After a year of one-on-one meetings and lunches, we had a group meeting.  Joe Rizzo who was leading the Jacksonville, Fl consortium was kind enough to fly into Tyler and give us some background in setting up a consortium.

A few of us had a couple more meetings and were on the verge of starting the consortium when my family and I ended up moving to Kansas City.  I kept in touch for a few months but we lost contact.  I was hoping the consortium had enough momentum to continue but wasn’t sure.

Last week, I got an e-mail with a link to an article about the Smith County Lean Consortium.  The consortium has been going strong for 2 years now.

About two years ago, after Hood Packaging had already begun to implement lean practices, the business joined the newly formed Smith County Lean Consortium.

Hood was one of the companies I met with that committed to the consortium.  The had been using lean and were very open to sharing.  Another company I met with was Brookshire’s Grocery.  They were the big regional family owned grocery chain.

Scott Reily, senior vice president of logistics for Brookshire Grocery Co., said when Brookshire’s was first approached about the consortium, the company was already looking at continuous improvement efforts.
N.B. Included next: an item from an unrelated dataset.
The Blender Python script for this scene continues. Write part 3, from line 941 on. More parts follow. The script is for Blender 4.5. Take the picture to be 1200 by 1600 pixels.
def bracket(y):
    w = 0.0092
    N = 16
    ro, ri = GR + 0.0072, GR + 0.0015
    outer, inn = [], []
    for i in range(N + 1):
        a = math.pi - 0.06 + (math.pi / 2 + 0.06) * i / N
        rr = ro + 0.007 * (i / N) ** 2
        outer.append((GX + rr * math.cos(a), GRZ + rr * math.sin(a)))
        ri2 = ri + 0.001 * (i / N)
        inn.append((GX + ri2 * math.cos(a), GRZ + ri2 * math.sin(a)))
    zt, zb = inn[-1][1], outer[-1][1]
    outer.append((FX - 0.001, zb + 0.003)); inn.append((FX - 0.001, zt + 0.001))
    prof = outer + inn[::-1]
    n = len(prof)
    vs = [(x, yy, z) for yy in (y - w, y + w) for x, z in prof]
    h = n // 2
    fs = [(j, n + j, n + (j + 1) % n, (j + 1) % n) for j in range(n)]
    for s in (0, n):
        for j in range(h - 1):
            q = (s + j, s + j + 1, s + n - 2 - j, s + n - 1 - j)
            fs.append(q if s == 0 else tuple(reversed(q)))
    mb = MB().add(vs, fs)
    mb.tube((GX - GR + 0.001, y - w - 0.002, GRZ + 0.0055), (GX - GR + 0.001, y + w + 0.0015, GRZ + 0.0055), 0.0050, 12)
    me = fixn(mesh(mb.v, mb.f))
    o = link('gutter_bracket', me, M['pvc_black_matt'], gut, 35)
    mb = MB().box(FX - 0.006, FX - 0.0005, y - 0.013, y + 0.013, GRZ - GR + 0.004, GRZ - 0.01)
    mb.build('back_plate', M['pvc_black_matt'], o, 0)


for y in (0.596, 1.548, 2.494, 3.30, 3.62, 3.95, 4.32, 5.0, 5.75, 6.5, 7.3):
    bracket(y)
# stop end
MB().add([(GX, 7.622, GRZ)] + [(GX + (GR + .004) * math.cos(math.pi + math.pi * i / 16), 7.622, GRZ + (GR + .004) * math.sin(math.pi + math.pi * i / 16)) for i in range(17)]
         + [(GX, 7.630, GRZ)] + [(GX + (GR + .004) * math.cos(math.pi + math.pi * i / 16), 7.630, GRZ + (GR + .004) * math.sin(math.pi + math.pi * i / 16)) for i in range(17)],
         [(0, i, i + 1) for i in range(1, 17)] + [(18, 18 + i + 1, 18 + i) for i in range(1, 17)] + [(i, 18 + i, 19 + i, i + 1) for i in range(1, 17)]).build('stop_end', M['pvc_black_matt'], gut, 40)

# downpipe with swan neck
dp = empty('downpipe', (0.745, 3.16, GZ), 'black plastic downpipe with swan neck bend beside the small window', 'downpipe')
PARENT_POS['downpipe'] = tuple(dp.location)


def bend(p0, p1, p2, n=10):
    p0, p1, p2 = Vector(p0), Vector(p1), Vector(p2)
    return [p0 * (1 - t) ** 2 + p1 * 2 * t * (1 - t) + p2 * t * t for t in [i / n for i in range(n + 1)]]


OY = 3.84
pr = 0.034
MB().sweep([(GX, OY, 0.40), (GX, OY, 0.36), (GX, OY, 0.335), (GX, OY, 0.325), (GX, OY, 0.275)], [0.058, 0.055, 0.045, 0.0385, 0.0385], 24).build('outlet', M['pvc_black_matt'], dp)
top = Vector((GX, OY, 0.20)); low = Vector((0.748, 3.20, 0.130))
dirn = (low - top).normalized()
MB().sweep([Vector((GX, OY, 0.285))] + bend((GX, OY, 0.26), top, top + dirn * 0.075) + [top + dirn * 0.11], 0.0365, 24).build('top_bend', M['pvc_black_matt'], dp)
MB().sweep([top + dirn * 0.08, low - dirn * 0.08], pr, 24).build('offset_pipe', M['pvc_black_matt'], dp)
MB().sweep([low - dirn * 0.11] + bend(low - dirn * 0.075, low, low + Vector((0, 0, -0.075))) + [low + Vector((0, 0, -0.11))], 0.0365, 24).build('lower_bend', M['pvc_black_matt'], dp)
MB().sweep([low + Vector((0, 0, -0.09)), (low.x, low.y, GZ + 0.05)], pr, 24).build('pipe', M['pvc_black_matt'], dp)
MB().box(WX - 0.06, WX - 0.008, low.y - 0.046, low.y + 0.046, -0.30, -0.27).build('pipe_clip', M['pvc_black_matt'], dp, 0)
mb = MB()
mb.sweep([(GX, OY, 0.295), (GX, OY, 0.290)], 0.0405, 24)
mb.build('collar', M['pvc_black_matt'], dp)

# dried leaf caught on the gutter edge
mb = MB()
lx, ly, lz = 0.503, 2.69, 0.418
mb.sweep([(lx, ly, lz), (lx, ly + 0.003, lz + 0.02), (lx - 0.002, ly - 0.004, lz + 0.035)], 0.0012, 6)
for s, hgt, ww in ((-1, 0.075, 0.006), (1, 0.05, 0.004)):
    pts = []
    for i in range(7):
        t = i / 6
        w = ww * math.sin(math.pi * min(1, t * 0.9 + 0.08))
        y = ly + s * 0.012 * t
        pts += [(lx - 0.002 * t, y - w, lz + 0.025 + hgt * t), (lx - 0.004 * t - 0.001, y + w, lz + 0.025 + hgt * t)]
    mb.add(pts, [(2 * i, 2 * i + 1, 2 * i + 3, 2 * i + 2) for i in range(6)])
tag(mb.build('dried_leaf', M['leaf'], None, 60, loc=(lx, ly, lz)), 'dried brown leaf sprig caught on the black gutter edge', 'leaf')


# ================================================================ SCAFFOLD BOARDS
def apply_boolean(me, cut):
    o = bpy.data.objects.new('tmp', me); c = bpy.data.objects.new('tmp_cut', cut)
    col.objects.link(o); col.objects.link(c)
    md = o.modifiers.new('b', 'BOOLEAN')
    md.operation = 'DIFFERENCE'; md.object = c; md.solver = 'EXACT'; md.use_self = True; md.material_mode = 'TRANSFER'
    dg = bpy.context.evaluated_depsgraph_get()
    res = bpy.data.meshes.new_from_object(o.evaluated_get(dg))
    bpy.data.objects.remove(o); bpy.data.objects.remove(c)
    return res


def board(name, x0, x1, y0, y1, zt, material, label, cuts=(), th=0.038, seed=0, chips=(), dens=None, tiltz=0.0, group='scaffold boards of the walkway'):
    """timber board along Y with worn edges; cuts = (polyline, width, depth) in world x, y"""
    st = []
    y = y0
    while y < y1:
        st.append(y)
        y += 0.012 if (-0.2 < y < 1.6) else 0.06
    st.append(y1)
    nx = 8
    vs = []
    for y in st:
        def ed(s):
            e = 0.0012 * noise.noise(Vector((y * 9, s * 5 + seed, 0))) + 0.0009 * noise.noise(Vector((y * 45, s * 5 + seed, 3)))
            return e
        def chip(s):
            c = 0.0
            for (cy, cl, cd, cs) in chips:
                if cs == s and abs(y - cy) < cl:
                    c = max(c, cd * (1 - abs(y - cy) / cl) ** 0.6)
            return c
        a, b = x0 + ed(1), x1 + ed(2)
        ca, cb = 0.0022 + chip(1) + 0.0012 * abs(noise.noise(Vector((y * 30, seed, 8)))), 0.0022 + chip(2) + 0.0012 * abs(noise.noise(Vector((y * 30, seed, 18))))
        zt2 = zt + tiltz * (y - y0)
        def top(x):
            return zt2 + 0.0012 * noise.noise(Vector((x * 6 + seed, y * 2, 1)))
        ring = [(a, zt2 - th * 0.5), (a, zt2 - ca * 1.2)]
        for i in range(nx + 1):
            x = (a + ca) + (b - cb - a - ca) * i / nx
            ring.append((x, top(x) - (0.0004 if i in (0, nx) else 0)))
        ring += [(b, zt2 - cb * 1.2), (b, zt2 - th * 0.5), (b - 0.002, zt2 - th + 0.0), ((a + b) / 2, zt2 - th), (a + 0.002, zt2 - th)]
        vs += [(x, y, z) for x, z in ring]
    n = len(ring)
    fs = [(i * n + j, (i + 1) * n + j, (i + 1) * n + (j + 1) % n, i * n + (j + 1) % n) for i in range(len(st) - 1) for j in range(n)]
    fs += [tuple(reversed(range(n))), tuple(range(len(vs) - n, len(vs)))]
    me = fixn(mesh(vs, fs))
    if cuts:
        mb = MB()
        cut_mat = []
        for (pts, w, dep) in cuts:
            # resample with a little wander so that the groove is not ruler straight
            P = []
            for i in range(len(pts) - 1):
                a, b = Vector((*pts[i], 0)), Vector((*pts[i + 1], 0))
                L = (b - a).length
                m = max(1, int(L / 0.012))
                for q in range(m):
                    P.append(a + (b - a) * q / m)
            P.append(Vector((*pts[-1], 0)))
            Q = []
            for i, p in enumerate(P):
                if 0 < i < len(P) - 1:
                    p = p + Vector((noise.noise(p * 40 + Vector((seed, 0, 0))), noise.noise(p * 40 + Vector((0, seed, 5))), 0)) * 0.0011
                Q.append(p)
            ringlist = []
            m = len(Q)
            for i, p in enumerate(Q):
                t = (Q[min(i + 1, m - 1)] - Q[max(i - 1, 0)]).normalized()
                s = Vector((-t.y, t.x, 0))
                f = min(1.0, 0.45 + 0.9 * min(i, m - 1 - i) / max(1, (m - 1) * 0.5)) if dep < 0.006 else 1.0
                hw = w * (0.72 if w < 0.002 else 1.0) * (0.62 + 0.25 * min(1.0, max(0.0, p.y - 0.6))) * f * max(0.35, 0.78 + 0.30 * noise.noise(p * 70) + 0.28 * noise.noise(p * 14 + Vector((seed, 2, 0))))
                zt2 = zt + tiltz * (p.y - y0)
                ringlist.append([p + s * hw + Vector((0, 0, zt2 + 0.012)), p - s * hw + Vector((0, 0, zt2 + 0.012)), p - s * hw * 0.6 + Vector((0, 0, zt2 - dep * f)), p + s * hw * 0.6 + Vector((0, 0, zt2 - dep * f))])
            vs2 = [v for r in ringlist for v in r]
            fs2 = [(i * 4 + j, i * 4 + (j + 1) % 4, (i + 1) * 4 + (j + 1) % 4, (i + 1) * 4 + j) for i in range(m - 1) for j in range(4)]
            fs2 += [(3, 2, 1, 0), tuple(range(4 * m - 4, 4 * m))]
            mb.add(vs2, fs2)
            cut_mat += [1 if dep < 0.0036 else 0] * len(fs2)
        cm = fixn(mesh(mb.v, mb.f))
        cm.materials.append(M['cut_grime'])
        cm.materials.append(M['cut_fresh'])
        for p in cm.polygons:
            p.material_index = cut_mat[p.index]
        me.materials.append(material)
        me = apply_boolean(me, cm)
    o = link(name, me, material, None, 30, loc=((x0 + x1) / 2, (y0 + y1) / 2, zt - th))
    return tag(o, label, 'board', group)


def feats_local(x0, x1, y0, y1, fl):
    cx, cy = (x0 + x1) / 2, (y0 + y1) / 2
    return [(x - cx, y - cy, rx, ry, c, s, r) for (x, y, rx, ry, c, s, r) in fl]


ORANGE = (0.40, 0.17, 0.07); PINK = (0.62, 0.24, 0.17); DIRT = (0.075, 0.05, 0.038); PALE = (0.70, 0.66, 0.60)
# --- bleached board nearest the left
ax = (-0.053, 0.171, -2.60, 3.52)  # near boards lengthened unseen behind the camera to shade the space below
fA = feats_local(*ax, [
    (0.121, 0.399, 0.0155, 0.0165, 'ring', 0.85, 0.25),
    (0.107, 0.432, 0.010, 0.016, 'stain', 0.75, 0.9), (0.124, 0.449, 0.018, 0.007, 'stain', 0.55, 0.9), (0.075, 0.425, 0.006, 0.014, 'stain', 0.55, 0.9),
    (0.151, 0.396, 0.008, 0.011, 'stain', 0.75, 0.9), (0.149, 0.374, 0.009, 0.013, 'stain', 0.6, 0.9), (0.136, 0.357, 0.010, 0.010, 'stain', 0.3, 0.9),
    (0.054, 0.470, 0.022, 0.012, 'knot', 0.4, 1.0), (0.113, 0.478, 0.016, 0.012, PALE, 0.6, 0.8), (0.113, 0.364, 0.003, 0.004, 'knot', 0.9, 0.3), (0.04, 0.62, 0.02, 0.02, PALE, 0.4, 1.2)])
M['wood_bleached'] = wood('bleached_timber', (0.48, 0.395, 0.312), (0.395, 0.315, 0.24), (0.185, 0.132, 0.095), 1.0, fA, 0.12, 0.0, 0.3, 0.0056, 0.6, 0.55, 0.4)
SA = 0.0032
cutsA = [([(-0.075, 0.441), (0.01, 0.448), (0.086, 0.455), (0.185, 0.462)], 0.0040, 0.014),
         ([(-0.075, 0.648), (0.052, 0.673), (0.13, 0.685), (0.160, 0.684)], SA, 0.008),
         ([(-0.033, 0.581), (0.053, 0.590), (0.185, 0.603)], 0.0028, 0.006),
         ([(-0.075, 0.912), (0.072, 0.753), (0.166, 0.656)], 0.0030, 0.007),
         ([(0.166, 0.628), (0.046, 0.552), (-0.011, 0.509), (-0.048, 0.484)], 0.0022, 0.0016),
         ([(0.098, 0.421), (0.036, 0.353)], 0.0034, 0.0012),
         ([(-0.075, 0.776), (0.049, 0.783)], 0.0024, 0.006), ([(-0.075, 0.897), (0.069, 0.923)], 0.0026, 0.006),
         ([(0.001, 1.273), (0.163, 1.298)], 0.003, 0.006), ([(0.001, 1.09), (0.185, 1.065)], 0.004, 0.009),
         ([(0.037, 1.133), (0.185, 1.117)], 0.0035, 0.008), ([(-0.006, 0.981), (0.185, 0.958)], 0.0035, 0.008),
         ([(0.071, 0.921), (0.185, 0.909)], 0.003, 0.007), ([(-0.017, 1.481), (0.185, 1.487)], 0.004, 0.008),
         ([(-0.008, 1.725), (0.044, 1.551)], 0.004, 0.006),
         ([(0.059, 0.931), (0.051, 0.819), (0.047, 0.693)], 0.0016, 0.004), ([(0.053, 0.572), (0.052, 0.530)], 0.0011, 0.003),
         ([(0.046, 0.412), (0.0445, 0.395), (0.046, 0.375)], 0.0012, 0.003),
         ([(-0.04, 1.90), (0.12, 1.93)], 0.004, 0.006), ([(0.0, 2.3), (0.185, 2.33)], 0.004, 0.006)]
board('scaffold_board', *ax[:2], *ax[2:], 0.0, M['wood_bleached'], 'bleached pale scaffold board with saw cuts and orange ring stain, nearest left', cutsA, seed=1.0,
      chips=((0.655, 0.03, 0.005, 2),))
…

He and other leaders of corporate development at Brookshire’s formed a team to go through training and come up with continuous improvement initiatives.

He said the lean concept is all about making small improvements – looking at every process, breaking it down and asking how it can be done better.


There are several companies that have joined the consortium.

Entities involved in the consortium from the beginning are Hood Packaging, Brookshire’s, TEEX/TMAC, Vesuvius, the city of Tyler, Smith County and Tyler Junior College.

Other members include Air Rover, Cardinal Health, Distant Lands Coffee, Luminant and Teknor.

I can’t express how happy I am that the consortium has been continuing one and educating organizations in the area on lean.  What really moved me was that after 2 years they were kind enough to mention my part in starting the consortium.  It was something they didn’t have to do, but did.  It meant a lot to me.  I want to say thanks to the consortium for doing that and I wish them continued success as they move forward.